### Problem to solve
Look at the data below and print exactly the lines from its first line through the line with "q = MB(); q.box(-.1, -.002, -.595, -.585, .16, .3345);"; the pictures stay out of the copy.

** Start **

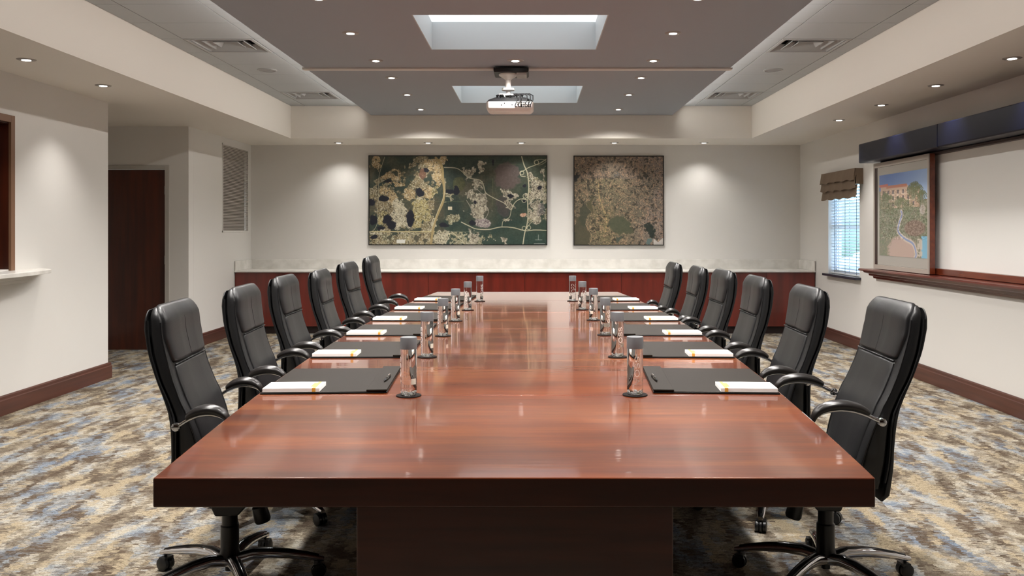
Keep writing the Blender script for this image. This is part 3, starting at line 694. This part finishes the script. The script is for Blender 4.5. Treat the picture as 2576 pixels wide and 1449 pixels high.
for k, (z0, z1, x0) in enumerate(((.0, .155, -.085), (.105, .265, -.098), (.21, .345, -.108))):
    q = MB(); N_ = 28; fr = []; bk = []
    rings = []
    for j in range(N_+1):
        y = -.595+1.19*j/N_; wv = .006*math.sin(j*1.1+k)+.004*math.sin(j*2.3+k*2); zz = z0+.008*math.sin(j*.9+k*1.7)*(k < 2 or 1)
        rings.append([Vector((x0-.016+wv, y, zz)), Vector((x0+.01, y, z1)), Vector((x0+.018, y, z1)), Vector((x0-.002+wv, y, zz+.004))])
    q.rings(rings); q.build('fold', SHADEF, rs_, smooth=50)
q = MB(); q.box(-.1, -.002, -.595, -.585, .16, .3345); q.box(-.1, -.002, .585, .595, .16, .3345); q.box(-.1, -.002, -.595, .595, .335, .347); q.build('shade_board', SHADEF, rs_)

# ------------------------------------------------------------------ projector
pj = empty('projector', (-.205, 8.30, ZC), 'white ceiling projector with black cables hanging under the dark panel', 'projector')
zb = 2.545-ZC
MB().box(-.15, .17, -.12, .2, -.06, -.019).box(-.155, -.13, -.13, .21, -.052, -.019).box(.15, .175, -.13, .21, -.052, -.019).build('mount_plate', BLACKP, pj, bevel=.004)
MB().box(.06, .155, -.1, .1, -.085, -.061).build('junction_box', GREYP, pj, bevel=.003)
MB().lathe([(.09, -.0615), (.088, -.075), (.04, -.105), (.026, -.115), (.026, -.19), (.03, -.195)], 28, Matrix.Translation((-.02, 0, 0))).build('mount_column', WHITEP, pj, smooth=35)
MB().lathe([(.06, -.196), (.06, -.215), (.02, -.225), (.02, -.26)], 24, Matrix.Translation((-.02, 0, 0))).box(-.10, .03, -.1, .12, -.275, -.262).build('mount_bracket', WHITEP, pj, smooth=35)
body = MB()
def rrect(hx, hy_, r, z, n=6):
    p = []
    for cx, cy, a0 in ((hx-r, hy_-r, 0), (-hx+r, hy_-r, 90), (-hx+r, -hy_+r, 180), (hx-r, -hy_+r, 270)):
        for k in range(n+1): a = R(a0+90*k/n); p.append(Vector((cx+r*math.cos(a), cy+r*math.sin(a), z)))
    return p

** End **

### Correct response
Keep writing the Blender script for this image. This is part 3, starting at line 694. This part finishes the script. The script is for Blender 4.5. Treat the picture as 2576 pixels wide and 1449 pixels high.
for k, (z0, z1, x0) in enumerate(((.0, .155, -.085), (.105, .265, -.098), (.21, .345, -.108))):
    q = MB(); N_ = 28; fr = []; bk = []
    rings = []
    for j in range(N_+1):
        y = -.595+1.19*j/N_; wv = .006*math.sin(j*1.1+k)+.004*math.sin(j*2.3+k*2); zz = z0+.008*math.sin(j*.9+k*1.7)*(k < 2 or 1)
        rings.append([Vector((x0-.016+wv, y, zz)), Vector((x0+.01, y, z1)), Vector((x0+.018, y, z1)), Vector((x0-.002+wv, y, zz+.004))])
    q.rings(rings); q.build('fold', SHADEF, rs_, smooth=50)
q = MB(); q.box(-.1, -.002, -.595, -.585, .16, .3345); q.box(-.1, -.002, .585, .595, .16, .3345); q.box(-.1, -.002, -.595, .595, .335, .347); q.build('shade_board', SHADEF, rs_)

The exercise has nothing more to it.